Em Trago Comigo, novo longa de Tata Amaral, o verdadeiro protagonista é a memória e sua implacável finitude. Mas aqui se pensa não apenas na memória na perspectiva individual de cada um, mas na memória coletiva de um país e de que forma ela se perde (ou não) junto com os personagens que a carregam. Esta discussão é trazida a partir da vida de Telmo (Carlos Alberto Riccelli), um diretor de teatro aposentado que uma vez atuou como guerrilheiro na luta armada contra a ditadura. Este período – com suas dores e lembranças – está engavetado nos cantos empoeirados de sua memória, a qual ele não pretende (nem consegue) resgatar.
Mas é exatamente isso o que ocorre quando Mônica (Georgina Castro), uma atriz com quem ele tem um caso, resolve – por puro ciúme – descobrir quem é a misteriosa Lia que Telmo evita rememorar. E, de fato, ele lembra de pouca coisa, pois praticamente a apagou junto às memórias traumáticas da resistência à ditadura. Sendo assim, uma série de acasos acaba por instigar Telmo a montar uma nova peça que o ajude a desvendar as peças do seu esquecimento e lhe traga possivelmente algum tipo de paz.
Obviamente, a paz não poderá ser resgatada facilmente, e uma série de impasses – alguns mais convincentes, outros pouco verossímeis – começa a criar uma jornada tortuosa na criação da peça. Os atores são jovens, afastados temporalmente do Brasil que Telmo narra em suas palavras. Logo, eles começam a distorcer as lembranças do diretor em sentidos imprevistos: por exemplo, o ator de televisão Miguel Jarra (Felipe Rocha) insiste em descrever seu personagem como “terrorista” e não como “guerrilheiro”. A delicadeza da precisão das palavras, sugere o filme, é um dilema central a todos que se propõem ao problema delicado de olhar para o passado a partir do presente.
Trago Comigo tem como mérito, portanto, a intenção de problematizar os limites da memória e, mais do que isso, discutir sobre quais seriam as narrativas possíveis para que a história seja (re) contada.
Trago Comigo tem como mérito, portanto, a intenção de problematizar os limites da memória e, mais do que isso, discutir sobre quais seriam as narrativas possíveis para que esta história seja (re) contada. Há pelo menos três linguagens que se entrecruzam no filme: a da ficção, com os atores que encenam a história de outrem sem o compromisso inegociável com o real; a do teatro, quando os atores que interpretam atores buscam reconstituir os episódios históricos no palco; e a linguagem do real, atrelado ao formato documentário, que vem à cena com os depoimentos de sobreviventes da tortura da ditadura são convidados a resgatar suas lembranças frente à câmera de Tata Amaral.
E, curiosamente, é aí que o filme toma força.
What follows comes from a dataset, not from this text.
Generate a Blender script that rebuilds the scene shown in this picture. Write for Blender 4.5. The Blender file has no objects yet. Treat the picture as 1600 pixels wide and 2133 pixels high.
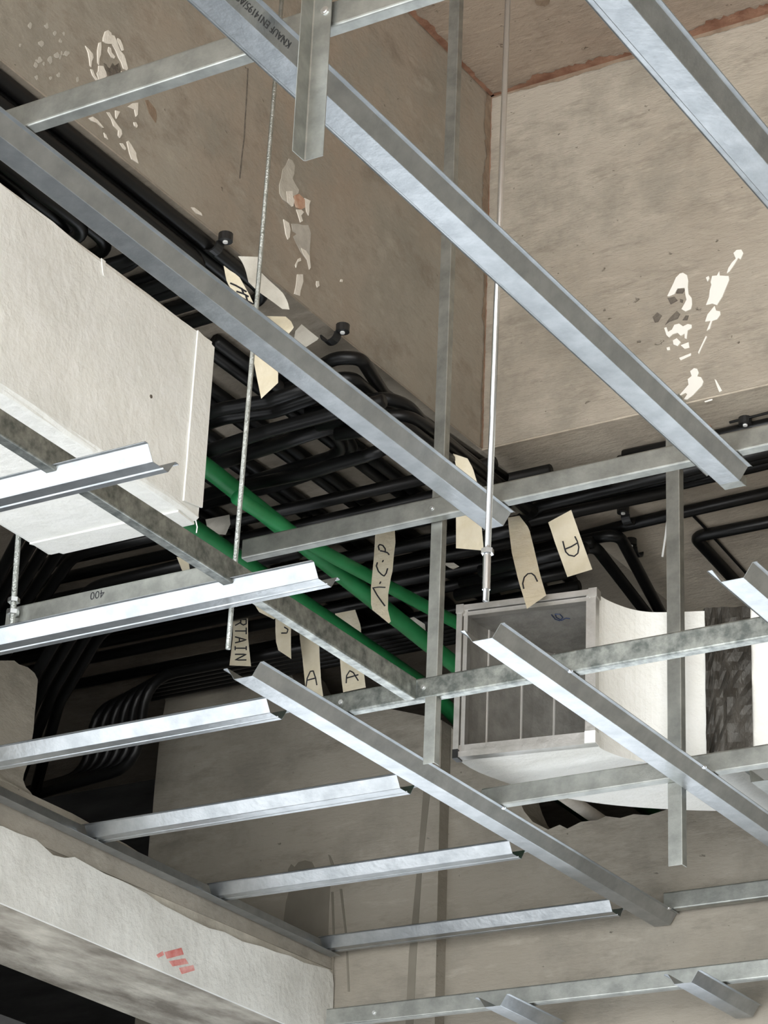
import bpy, bmesh, math, random
from mathutils import Vector, Matrix
random.seed(7)

# ------------------------------------------------------------------ camera
EYE = 1.6                                  # eye height above the floor; all lengths below are metres from the eye
FPX, YAW, PITCH, ROLL = 5541.66, 0.5626923, 0.4338215, 0.0431037
def _axes():
    cy, sy, cp, sp, cr, sr = math.cos(YAW), math.sin(YAW), math.cos(PITCH), math.sin(PITCH), math.cos(ROLL), math.sin(ROLL)
    f = Vector((-sy*cp, cy*cp, sp)); r = Vector((cy, sy, 0)); u = r.cross(f)
    return cr*r + sr*u, -sr*r + cr*u, f
R_, U_, F_ = _axes()
scene = bpy.context.scene
COL = scene.collection
cam_d = bpy.data.cameras.new('camera'); cam = bpy.data.objects.new('camera', cam_d); COL.objects.link(cam)
cam_d.sensor_fit = 'HORIZONTAL'; cam_d.sensor_width = 36.0; cam_d.lens = FPX/1600*36.0
cam_d.clip_start = 0.05; cam_d.clip_end = 200
m = Matrix((R_, U_, -F_)).transposed().to_4x4(); m.translation = Vector((0, 0, EYE)); cam.matrix_world = m
scene.camera = cam

# ------------------------------------------------------------------ world and light
SKY = (0.91, 0.96, 1.0); SKY_STRENGTH = 3.4
w = bpy.data.worlds.new('sky'); scene.world = w; w.use_nodes = True
w.node_tree.nodes['Background'].inputs[0].default_value = (*SKY, 1)
w.node_tree.nodes['Background'].inputs[1].default_value = SKY_STRENGTH
def area(name, loc, rot, sx, sy, power, col):
    d = bpy.data.lights.new(name, 'AREA'); d.shape = 'RECTANGLE'; d.size = sx; d.size_y = sy; d.energy = power; d.color = col
    o = bpy.data.objects.new(name, d); COL.objects.link(o); o.location = loc; o.rotation_euler = rot
    return o
sd = bpy.data.lights.new('sun', 'SUN'); sd.energy = 6.5; sd.angle = .02; sd.color = (1.0, .97, .93)
sun = bpy.data.objects.new('sun', sd); COL.objects.link(sun); sun.rotation_euler = Vector((.55, .42, -.72)).to_track_quat('-Z', 'Y').to_euler(); sun.location = (-6, -5, 9)
# daylight through the open facade behind the photographer
area('facade_daylight', (1.0, -3.9, EYE-0.3), (math.radians(90), 0, 0), 7.0, 3.4, 300, (1.0, 0.955, 0.89))
vs = scene.view_settings
vs.view_transform = 'Standard'; vs.look = 'None'; vs.gamma = 1.0; vs.exposure = 0.48
try: vs.use_curve_mapping = False
except Exception: pass

# ------------------------------------------------------------------ picture rays -> points on planes of the place
def ray(px, py):
    return R_*((px-800)/FPX) + U_*(-(py-1066.5)/FPX) + F_
def Pz(px, py, z): d = ray(px, py); return d*(z/d.z)
def Px(px, py, x): d = ray(px, py); return d*(x/d.x)
def Py(px, py, y): d = ray(px, py); return d*(y/d.y)

# ------------------------------------------------------------------ materials
def mat(name, col, rough=0.6, metal=0.0, col2=None, scale=8.0, detail=6.0, bump=0.0, bscale=None, spec=None, lo=0.35, hi=0.65, stretch=None, col3=None, s3=1.5):
    mt = bpy.data.materials.new(name); mt.use_nodes = True
    nt = mt.node_tree; b = nt.nodes['Principled BSDF']
    b.inputs['Base Color'].default_value = (*col, 1); b.inputs['Roughness'].default_value = rough; b.inputs['Metallic'].default_value = metal
    if spec is not None: b.inputs['Specular IOR Level'].default_value = spec
    tc = nt.nodes.new('ShaderNodeTexCoord'); src = tc.outputs['Object']
    if stretch:
        mp = nt.nodes.new('ShaderNodeMapping'); mp.inputs['Scale'].default_value = stretch
        nt.links.new(src, mp.inputs[0]); src = mp.outputs[0]
    def noise(s, d=detail, r=0.6):
        n = nt.nodes.new('ShaderNodeTexNoise'); n.inputs['Scale'].default_value = s; n.inputs['Detail'].default_value = d; n.inputs['Roughness'].default_value = r
        nt.links.new(src, n.inputs['Vector']); return n.outputs['Fac']
    def ramp(f, c0, c1, p0, p1):
        r = nt.nodes.new('ShaderNodeValToRGB'); r.color_ramp.elements[0].color = (*c0, 1); r.color_ramp.elements[1].color = (*c1, 1)
        r.color_ramp.elements[0].position = p0; r.color_ramp.elements[1].position = p1
        nt.links.new(f, r.inputs[0]); return r.outputs[0]
    if col2:
        o = ramp(noise(scale), col, col2, lo, hi)
        if col3:
            mk_ = ramp(noise(s3), (0, 0, 0), (1, 1, 1), 0.42, 0.68)
            mx = nt.nodes.new('ShaderNodeMix'); mx.data_type = 'RGBA'
            nt.links.new(mk_, mx.inputs[0]); nt.links.new(o, mx.inputs[6]); mx.inputs[7].default_value = (*col3, 1); o = mx.outputs[2]
        nt.links.new(o, b.inputs['Base Color'])
    if bump:
        bn = nt.nodes.new('ShaderNodeBump'); bn.inputs['Strength'].default_value = bump; bn.inputs['Distance'].default_value = 0.01
        nt.links.new(noise(bscale or scale*3), bn.inputs['Height']); nt.links.new(bn.outputs[0], b.inputs['Normal'])
    return mt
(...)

Isso ocorre nas falas quase calmas daqueles que efetivamente passaram pela tortura e relembram – aparentemente, sem grandes emoções – episódios de absoluto terror, como Amelia de Almeida Teles, militante do Partido Comunista que foi torturada pelo comandante Brilhante Ustra e foi exibida, após ser espancada, aos filhos pequenos que, sem entender os hematomas do corpo da mãe, perguntavam por que ela estava azul.
A ingenuidade da percepção da criança, rememorada na fala impassível da mãe, parece mais forte e comovente que qualquer encenação dramática de uma cena de tortura no teatro. Conforme descreveu a jornalista Eliane Brum, o mais chocante do filme é a tarja obscena que aparece na boca de cada pessoa torturada que menciona o nome de um torturador, o qual não pode dizer sob risco de processo, pois tais pessoas não responderam por seus crimes. O não-dito é o verdadeiro grito nesta narrativa da memória.
Deste modo, mesmo tendo fragilidades enquanto filme (como uma espécie de suspense sem clímax sobre qual teria sido a razão do destino da misteriosa Lia das memórias de Telmo), Trago Comigo traz uma oportunidade de resgatar certos detalhes sobre a história da ditadura, que aos poucos se esvai junto com aqueles que vivenciaram. Como outras narrativas recentes já mostraram – como o brilhante e comovente Ainda Estou Aqui, de Marcelo Rubens Paiva, que resgata as memórias do pai Rubens Paiva, deputado desaparecido e morto pelos militares – não há ficção e/ou dramatização que supere a força da voz daqueles que estiveram lá. O filme parece dizer: ainda não encontramos estruturas mais fortes para recontar o mundo do que a fala suscitada pela memória do real.